Working Principle
An anemometer measures wind speed. The most common type for embedded systems is the cup anemometer: three or four hemispherical cups mounted on a vertical rotor shaft. Wind pushes the cups, spinning the rotor at a speed proportional to wind velocity. A reed switch or Hall-effect sensor inside the shaft generates one pulse per revolution, allowing the MCU to calculate wind speed from the pulse frequency.
Other types include: Vane anemometers (rotating propeller), hot-wire anemometers (cooling rate of a heated wire), and ultrasonic anemometers (transit time of ultrasonic pulses between transducers).
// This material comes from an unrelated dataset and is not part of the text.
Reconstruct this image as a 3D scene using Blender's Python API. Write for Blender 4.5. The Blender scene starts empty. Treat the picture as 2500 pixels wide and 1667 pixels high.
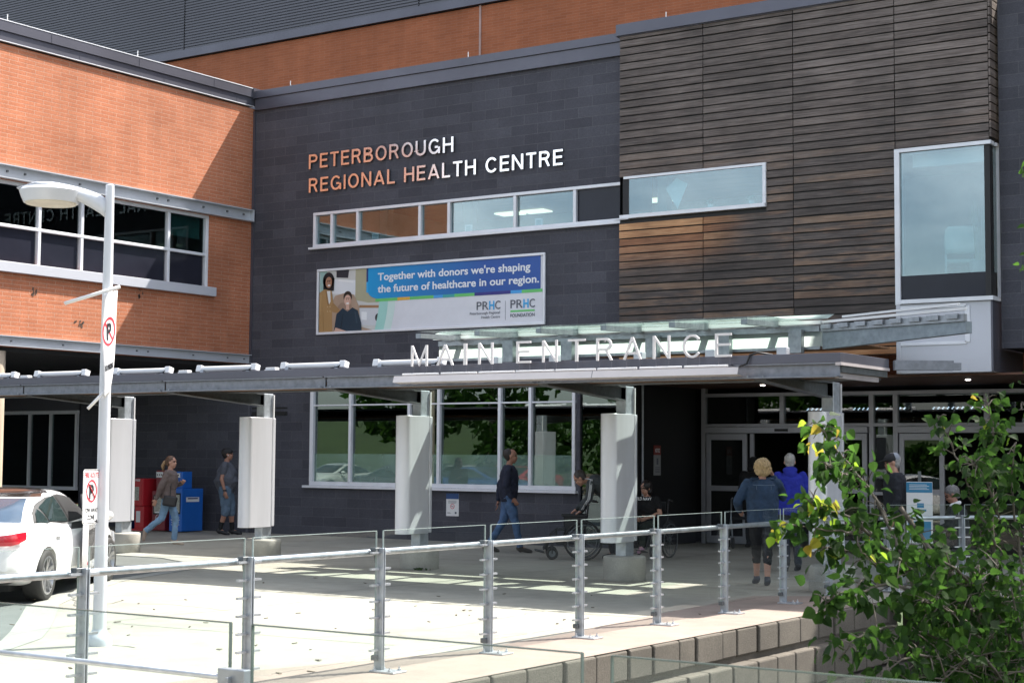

Electrical Characteristics
| Parameter | Typical Cup Anemometer |
|---|---|
| Wind Speed Range | 0.3–70 m/s (0.7–157 mph) |
| Starting Threshold | ~0.3 m/s (very light breeze) |
| Output Signal | Open-collector pulse (reed switch or Hall effect) |
| Pulses per Revolution | 1 or 2 (model dependent) |
| Calibration Factor | ~2.4 km/h per Hz (model specific) |
| Supply (for Hall-effect type) | 3.3–5 V |
| Operating Temperature | -40 to +65 °C |
| Mounting | M8/M10 threaded mast mount |
Interfacing with an MCU
Connect one pulse wire to an MCU interrupt-capable GPIO with a 10 kΩ pull-up resistor (the output is typically open-collector/drain). Count pulses over a fixed time window (1–3 seconds) and apply the calibration factor: wind_speed = pulse_frequency × calibration_factor.
Calibration
- Manufacturer factor: Use the datasheet calibration constant (e.g., wind_speed_mph = frequency × 1.492). If unavailable, calibrate against a reference meter
- Wind tunnel: Professional calibration uses a wind tunnel with known air velocity
- Field comparison: Mount alongside a known calibrated anemometer and develop a linear correction curve
- Averaging: Wind is gusty — average over 2–10 second windows. Report both sustained speed and gust (peak speed in measurement interval)
Code Example
/*
* Cup Anemometer — Wind Speed (Arduino)
* Wiring: Pulse wire → D2 (interrupt), 10kΩ pull-up to VCC
* Other wire → GND
*/
#define ANEMO_PIN 2
#define CAL_FACTOR 2.4 /* km/h per Hz (adjust per model) */
#define MEASURE_MS 3000 /* 3-second measurement window */
volatile unsigned long pulseCount = 0;
void anemoPulse() {
pulseCount++;
}
void setup() {
Serial.begin(9600);
pinMode(ANEMO_PIN, INPUT_PULLUP);
attachInterrupt(digitalPinToInterrupt(ANEMO_PIN),
anemoPulse, FALLING);
Serial.println("Anemometer Ready");
}
void loop() {
pulseCount = 0;
delay(MEASURE_MS);
noInterrupts();
unsigned long count = pulseCount;
interrupts();
float freq = (float)count / (MEASURE_MS / 1000.0);
float speed_kmh = freq * CAL_FACTOR;
float speed_ms = speed_kmh / 3.6;
Serial.print("Pulses: "); Serial.print(count);
Serial.print(" Freq: "); Serial.print(freq, 1);
Serial.print(" Hz Speed: ");
Serial.print(speed_kmh, 1); Serial.print(" km/h (");
Serial.print(speed_ms, 1); Serial.println(" m/s)");
}Real-World Applications
Weather Stations, Wind Farms & HVAC Systems
Anemometers are used in professional and DIY weather stations, wind turbine siting surveys, construction crane safety (auto-lockout above wind threshold), airport wind monitoring, sailing performance systems, HVAC air flow measurement, drone flight planning, and agricultural frost warning systems (wind speed affects frost formation).
Limitations
- Starting threshold: Cup anemometers cannot measure very calm winds (<0.3 m/s); cups need minimum force to overcome friction.
- Overspecification in gusts: Cup anemometers slightly over-read during rapid deceleration; they speed up faster than they slow down.
- Maintenance: Bearings wear out in harsh environments; annual maintenance needed for accuracy.
- No direction: A cup anemometer only measures speed, not direction; pair with a wind vane for full vector measurement.
- Icing: In freezing conditions, ice on the cups stops rotation; heated anemometers exist for polar/mountain installations.